-- start of The input --

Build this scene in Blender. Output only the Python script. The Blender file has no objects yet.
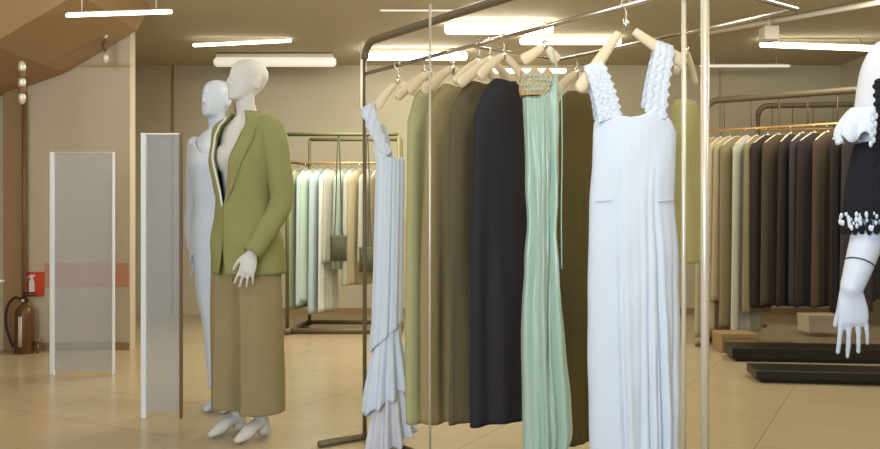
import bpy, bmesh, math, random
from mathutils import Vector, Matrix
random.seed(7)
PI = math.pi
C = bpy.context.scene.collection
H, F = 1.06, 845.0                      # eye height, focal length in pixels of the 880-wide frame

def P(px, py, d):                       # point of the place seen at a pixel, d metres into the shop
    return Vector(((px-440)/F*d, d, H-(py-220)/F*d))
def X(px, d): return (px-440)/F*d
def Z(py, d): return H-(py-220)/F*d
def lerp(a, b, t): return a+(b-a)*t
def interp(keys, z):
    """keys: [(z, v...)] sorted descending or ascending in z -> smooth interpolation of v"""
    ks = sorted(keys, key=lambda k: k[0])
    if z <= ks[0][0]: return list(ks[0][1:])
    if z >= ks[-1][0]: return list(ks[-1][1:])
    for i in range(len(ks)-1):
        if ks[i][0] <= z <= ks[i+1][0]:
            t = (z-ks[i][0])/max(1e-9, ks[i+1][0]-ks[i][0])
            t = t*t*(3-2*t)*0.5+t*0.5
            return [lerp(a, b, t) for a, b in zip(ks[i][1:], ks[i+1][1:])]

# ------------------------------------------------------------------ materials
def s2l(c): return c/12.92 if c <= 0.04045 else ((c+0.055)/1.055)**2.4
def rgb(r, g, b): return (s2l(r/255), s2l(g/255), s2l(b/255), 1)
def mat(name, col, rough=0.6, metal=0, spec=0.4, bump=None, var=0.0, vscale=6, sheen=0, trans=0, emit=None, es=0, stretch=None):
    m = bpy.data.materials.new(name); m.use_nodes = True
    nt = m.node_tree; b = nt.nodes['Principled BSDF']; L = nt.links
    b.inputs['Base Color'].default_value = col; b.inputs['Roughness'].default_value = rough
    b.inputs['Metallic'].default_value = metal; b.inputs['Specular IOR Level'].default_value = spec
    if sheen: b.inputs['Sheen Weight'].default_value = sheen
    tc = nt.nodes.new('ShaderNodeTexCoord')
    if var:
        mp = nt.nodes.new('ShaderNodeMapping'); L.new(tc.outputs['Object'], mp.inputs['Vector'])
        if stretch: mp.inputs['Scale'].default_value = stretch
        n = nt.nodes.new('ShaderNodeTexNoise'); n.inputs['Scale'].default_value = vscale; n.inputs['Detail'].default_value = 5
        L.new(mp.outputs['Vector'], n.inputs['Vector'])
        r = nt.nodes.new('ShaderNodeMixRGB'); r.inputs['Color1'].default_value = [c*(1-var) for c in col[:3]]+[1]
        r.inputs['Color2'].default_value = [min(1, c*(1+var)) for c in col[:3]]+[1]
        L.new(n.outputs['Fac'], r.inputs['Fac']); L.new(r.outputs['Color'], b.inputs['Base Color'])
    if bump:
        n2 = nt.nodes.new('ShaderNodeTexNoise'); n2.inputs['Scale'].default_value = bump[0]; n2.inputs['Detail'].default_value = 3
        L.new(tc.outputs['Object'], n2.inputs['Vector'])
        bp = nt.nodes.new('ShaderNodeBump'); bp.inputs['Strength'].default_value = bump[1]; bp.inputs['Distance'].default_value = 0.01
        L.new(n2.outputs['Fac'], bp.inputs['Height']); L.new(bp.outputs['Normal'], b.inputs['Normal'])
    if emit:
        b.inputs['Emission Color'].default_value = emit; b.inputs['Emission Strength'].default_value = es
    if trans:                            # sheer cloth: some light passes straight through
        out = nt.nodes['Material Output']
        tr = nt.nodes.new('ShaderNodeBsdfTransparent'); mx = nt.nodes.new('ShaderNodeMixShader')
        mx.inputs['Fac'].default_value = trans
        L.new(b.outputs['BSDF'], mx.inputs[1]); L.new(tr.outputs['BSDF'], mx.inputs[2]); L.new(mx.outputs['Shader'], out.inputs['Surface'])
    return m

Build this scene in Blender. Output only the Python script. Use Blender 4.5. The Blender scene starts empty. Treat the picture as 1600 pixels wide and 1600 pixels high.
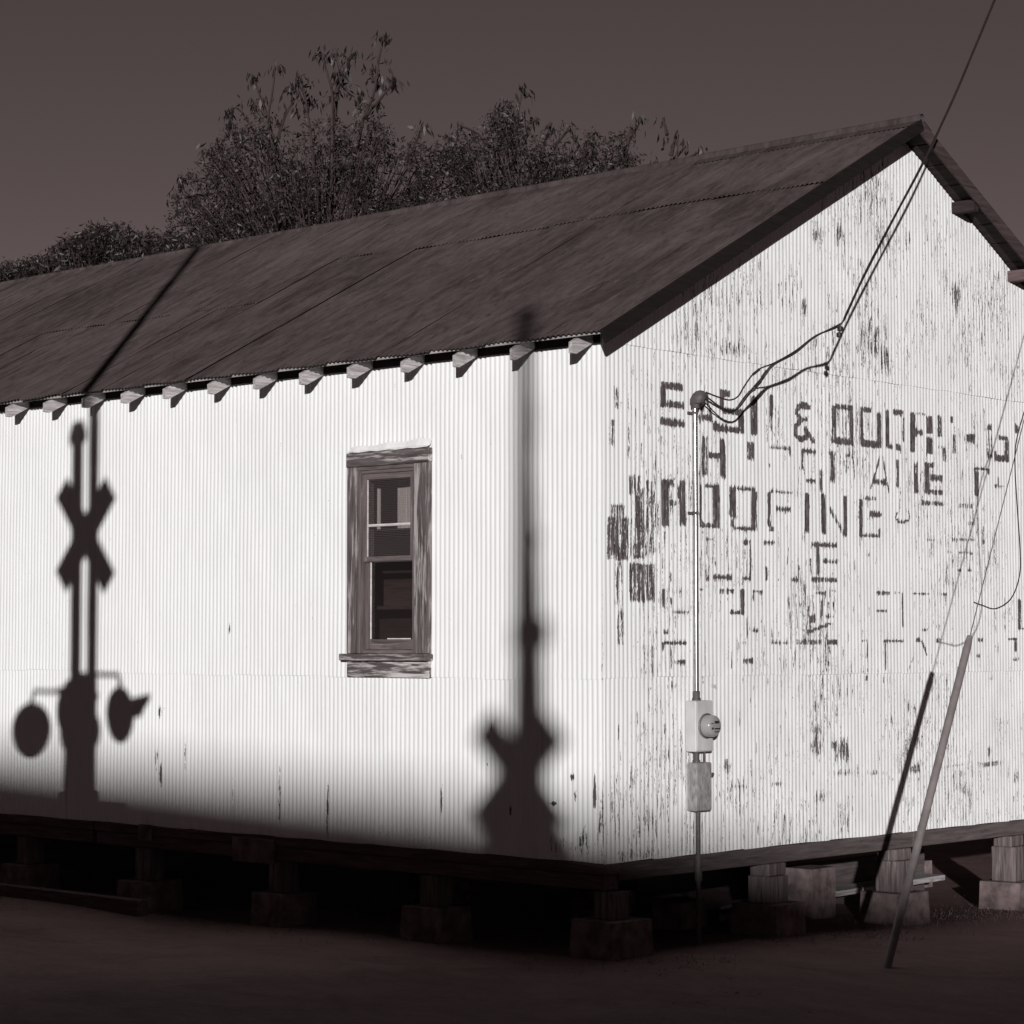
import bpy, math, random
import numpy as np
from mathutils import Vector, Matrix
random.seed(7); RNG = np.random.default_rng(11)
R = math.radians
SC = bpy.context.scene
COL = SC.collection

# ------------------------------------------------------------------ camera
cam_d = bpy.data.cameras.new('camera'); cam = bpy.data.objects.new('camera', cam_d); COL.objects.link(cam)
cam_d.sensor_width = 36.0; cam_d.lens = 82.125; cam_d.clip_start = 0.1; cam_d.clip_end = 2000
cam.location = (11.384, -13.309, 1.64)
_f = Vector((-math.cos(R(47.2)), math.sin(R(47.2)), 0)); _p = R(3.2146)
_dir = Vector((_f.x*math.cos(_p), _f.y*math.cos(_p), math.sin(_p)))
cam.rotation_euler = _dir.to_track_quat('-Z', 'Y').to_euler()
SC.camera = cam

# ------------------------------------------------------------------ sky and sun
SUN_AZ, SUN_EL = 40.0, 7.8          # degrees right of the long wall's normal, degrees above the horizon
TO_SUN = Vector((math.sin(R(SUN_AZ))*math.cos(R(SUN_EL)), -math.cos(R(SUN_AZ))*math.cos(R(SUN_EL)), math.sin(R(SUN_EL))))
world = bpy.data.worlds.new('World'); SC.world = world; world.use_nodes = True
nt = world.node_tree; nt.nodes.clear()
sky = nt.nodes.new('ShaderNodeTexSky'); sky.sky_type = 'NISHITA'; sky.sun_disc = False
sky.sun_elevation = R(SUN_EL); sky.sun_rotation = math.atan2(TO_SUN.x, TO_SUN.y)
sky.air_density = 0.62; sky.dust_density = 0.0; sky.ozone_density = 1.0
sep = nt.nodes.new('ShaderNodeSeparateColor')            # black-and-white film behind a red filter: the red channel only
ton = nt.nodes.new('ShaderNodeMix'); ton.data_type = 'RGBA'; ton.blend_type = 'MULTIPLY'; ton.inputs[0].default_value = 1.0
bg = nt.nodes.new('ShaderNodeBackground'); wo = nt.nodes.new('ShaderNodeOutputWorld')
nt.links.new(sky.outputs[0], sep.inputs[0]); nt.links.new(sep.outputs[0], ton.inputs[6])
ton.inputs[7].default_value = (1.0, 0.765, 0.745, 1)
nt.links.new(ton.outputs[2], bg.inputs[0]); bg.inputs[1].default_value = 0.05
nt.links.new(bg.outputs[0], wo.inputs[0])
sun_d = bpy.data.lights.new('sun', 'SUN'); sun_d.energy = 5.0; sun_d.angle = R(0.53); sun_d.color = (1.0, 0.985, 0.975)
sun = bpy.data.objects.new('sun', sun_d); COL.objects.link(sun); sun.location = TO_SUN*40
sun.rotation_euler = (-TO_SUN).to_track_quat('-Z', 'Y').to_euler()
vs = SC.view_settings; vs.view_transform = 'Standard'; vs.look = 'None'; vs.exposure = -0.28; vs.gamma = 1.0; vs.use_curve_mapping = False

# ------------------------------------------------------------------ materials (toned black-and-white)
def tone(g, k=1.0):
    """neutral grey g with the warm tone of the print; k scales the tint"""
    return (g*(1+.30*k), g*(1-.08*k), g*(1-.085*k), 1)
class NT:
    def __init__(s, name):
        s.m = bpy.data.materials.new(name); s.m.use_nodes = True; s.t = s.m.node_tree; s.t.nodes.clear()
        s.out = s.n('OutputMaterial'); s.b = s.n('BsdfPrincipled'); s.l(s.b.outputs[0], s.out.inputs[0])
        s.pos = s.n('NewGeometry').outputs['Position']
    def n(s, k): return s.t.nodes.new('ShaderNode'+k)
    def l(s, a, b): s.t.links.new(a, b)
    def scaled(s, v, src=None):
        m = s.n('VectorMath'); m.operation = 'MULTIPLY'; s.l(src or s.pos, m.inputs[0]); m.inputs[1].default_value = v; return m.outputs[0]
    def noise(s, v, detail=3.0, rough=.55, src=None, dist=0.0):
        k = s.n('TexNoise'); k.inputs['Scale'].default_value = 1; k.inputs['Detail'].default_value = detail
        k.inputs['Roughness'].default_value = rough; k.inputs['Distortion'].default_value = dist
        s.l(s.scaled(v, src), k.inputs['Vector']); return k.outputs['Fac']
    def math(s, op, a, b=None, c=None, clamp=False):
        m = s.n('Math'); m.operation = op; m.use_clamp = clamp
        for i, x in enumerate((a, b, c)):
            if x is None: continue
            if isinstance(x, (int, float)): m.inputs[i].default_value = x
            else: s.l(x, m.inputs[i])
        return m.outputs[0]
    def ramp(s, fac, lo, hi, a=0.0, b=1.0):
        m = s.n('MapRange'); m.inputs[1].default_value = lo; m.inputs[2].default_value = hi; m.inputs[3].default_value = a; m.inputs[4].default_value = b
        s.l(fac, m.inputs[0]); return m.outputs[0]
    def mix(s, fac, a, b):
        m = s.n('Mix'); m.data_type = 'RGBA'
        if isinstance(fac, (int, float)): m.inputs[0].default_value = fac
        else: s.l(fac, m.inputs[0])
        for i, x in ((6, a), (7, b)):
            if isinstance(x, tuple): m.inputs[i].default_value = x
            else: s.l(x, m.inputs[i])
        return m.outputs[2]
    def bump(s, h, dist, strength=1.0):
        k = s.n('Bump'); k.inputs['Strength'].default_value = strength; k.inputs['Distance'].default_value = dist
        s.l(h, k.inputs['Height']); s.l(k.outputs[0], s.b.inputs['Normal'])
    def done(s, col, rough=.8, spec=.25, metal=0.0):
        if isinstance(col, tuple): s.b.inputs['Base Color'].default_value = col
        else: s.l(col, s.b.inputs['Base Color'])
        if isinstance(rough, (int, float)): s.b.inputs['Roughness'].default_value = rough
        else: s.l(rough, s.b.inputs['Roughness'])
        s.b.inputs['Specular IOR Level'].default_value = spec; s.b.inputs['Metallic'].default_value = metal
        return s.m

def m_white_sheet():
    s = NT('worn_white_paint')
    at = s.n('Attribute'); at.attribute_name = 'wear'; wear = at.outputs['Fac']
    n1 = s.noise((78, 78, 8), 4, .68); n2 = s.noise((170, 170, 42), 2, .5)
    n3 = s.noise((42, 42, 3.4), 3, .6); nn = s.math('ADD', s.math('ADD', s.math('MULTIPLY', n1, .48), s.math('MULTIPLY', n2, .20)), s.math('MULTIPLY', n3, .32))
    v = s.math('ADD', wear, s.math('MULTIPLY', s.math('SUBTRACT', nn, .5), 3.1))
    mask = s.ramp(v, .44, .54)
    big = s.noise((.9, .9, .7), 4, .6); mid = s.noise((9, 9, 2.2), 3, .6)
    att = s.n('Attribute'); att.attribute_name = 'grime'; gr = att.outputs['Fac']
    g = s.math('ADD', s.math('MULTIPLY', s.ramp(mid, .4, .75), .10), s.math('MULTIPLY', s.ramp(big, .35, .75), .10))
    g = s.math('ADD', g, s.math('MULTIPLY', s.math('MULTIPLY', gr, s.ramp(s.noise((3.5, 3.5, 2.0), 4, .65), .38, .7)), .31), clamp=True)
    white = s.mix(g, tone(.84, .0), tone(.46, .08))
    rust = s.mix(s.ramp(s.noise((40, 40, 14), 3), .35, .7), tone(.045, .5), tone(.12, .45))
    return s.done(s.mix(mask, white, rust), s.ramp(mask, 0, 1, .5, .85), .25)
def m_roof():
    s = NT('rusted_roof_iron')
    a = s.noise((2.6, .62, 1.2), 5, .66, dist=1.6); b = s.noise((13, 3.4, 6), 3, .65, dist=.8); c = s.noise((.5, .5, .5), 3, .5)
    f = s.math('ADD', s.math('MULTIPLY', a, .5), s.math('ADD', s.math('MULTIPLY', b, .25), s.math('MULTIPLY', c, .25)))
    col = s.mix(s.ramp(f, .38, .62), tone(.030, .9), tone(.080, .7))
    dk = s.ramp(s.noise((4.2, 1.2, 2.2), 4, .68, dist=2.0), .54, .68)
    lt = s.ramp(s.noise((7, 1.6, 3.0), 4, .7, dist=1.0), .62, .74)
    col = s.mix(s.math('MULTIPLY', lt, .35), col, tone(.14, .5))
    return s.done(s.mix(s.math('MULTIPLY', dk, .62), col, tone(.024, 1.0)), .9, .1)
def m_wood(name, lo, hi, axis, pale=0.0, palecol=.5, rough=.9, k=1.0, fine=1.0):
    """axis: the direction the grain runs"""
    s = NT(name); f = [34*fine]*3; f[axis] = 2.5*fine; g = [9*fine]*3; g[axis] = 1.6*fine
    n = s.noise(tuple(f), 4, .65, dist=.6); n2 = s.noise(tuple(g), 4, .6)
    col = s.mix(s.ramp(n, .33, .68), tone(lo, k), tone(hi, k))
    if pale: col = s.mix(s.math('MULTIPLY', s.ramp(s.math('ADD', s.math('MULTIPLY', n, .5), s.math('MULTIPLY', n2, .5)), .62-pale*.22, .70-pale*.2), .95), col, tone(palecol, .2))
    s.bump(n, .004, .6); return s.done(col, rough, .15)
def m_plain(name, lo, hi, sc=(20, 20, 20), rough=.8, spec=.25, metal=0., k=1.0, bump=0.0):
    s = NT(name); n = s.noise(sc, 4, .6); 
    if bump: s.bump(n, bump)
    return s.done(s.mix(s.ramp(n, .33, .68), tone(lo, k), tone(hi, k)), rough, spec, metal)
def m_glass():
    s = NT('window_glass'); tr = s.n('BsdfTransparent'); tr.inputs[0].default_value = (.8, .79, .78, 1)
    gl = s.n('BsdfGlossy'); gl.inputs['Roughness'].default_value = .02; mx = s.n('MixShader')
    mx.inputs[0].default_value = .06; s.l(tr.outputs[0], mx.inputs[1]); s.l(gl.outputs[0], mx.inputs[2]); s.l(mx.outputs[0], s.out.inputs[0]); return s.m
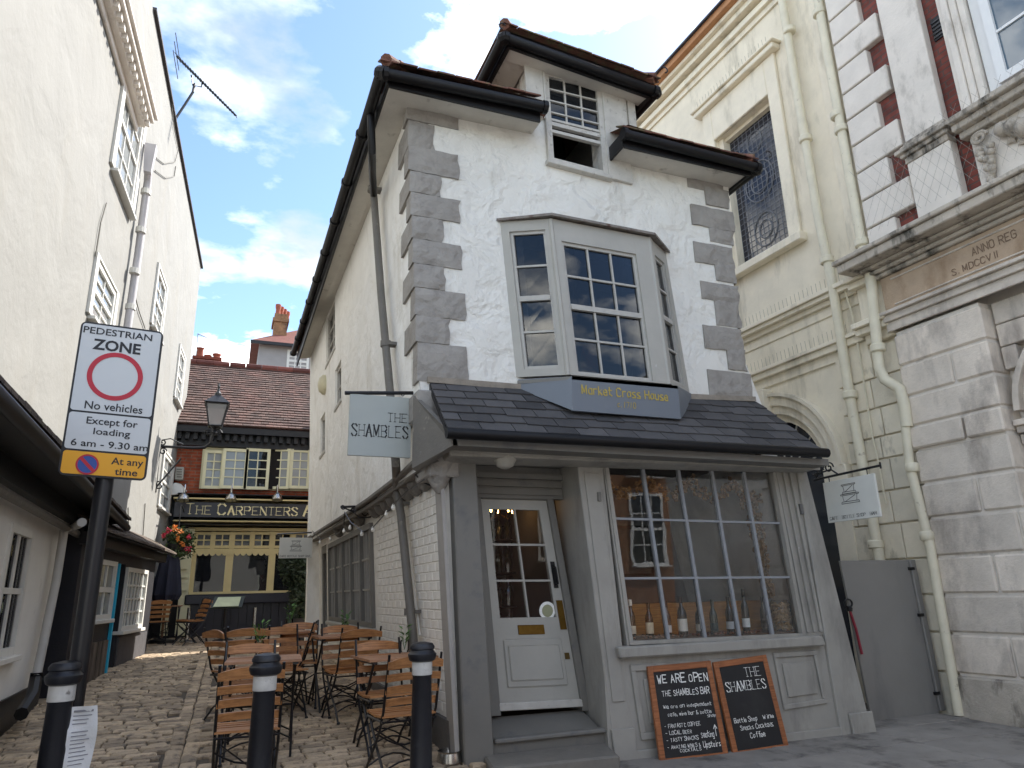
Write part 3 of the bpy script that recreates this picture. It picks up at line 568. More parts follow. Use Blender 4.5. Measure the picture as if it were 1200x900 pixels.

-- end of The input --

# Exercise goal
Reproduce the material above from its first line through the line containing "H, F = 1.06, 845.0", both ends included, and skip every picture.

# Solution to this task
Build this scene in Blender. Output only the Python script. The Blender file has no objects yet.
import bpy, bmesh, math, random
from mathutils import Vector, Matrix
random.seed(7)
PI = math.pi
C = bpy.context.scene.collection
H, F = 1.06, 845.0                      # eye height, focal length in pixels of the 880-wide frame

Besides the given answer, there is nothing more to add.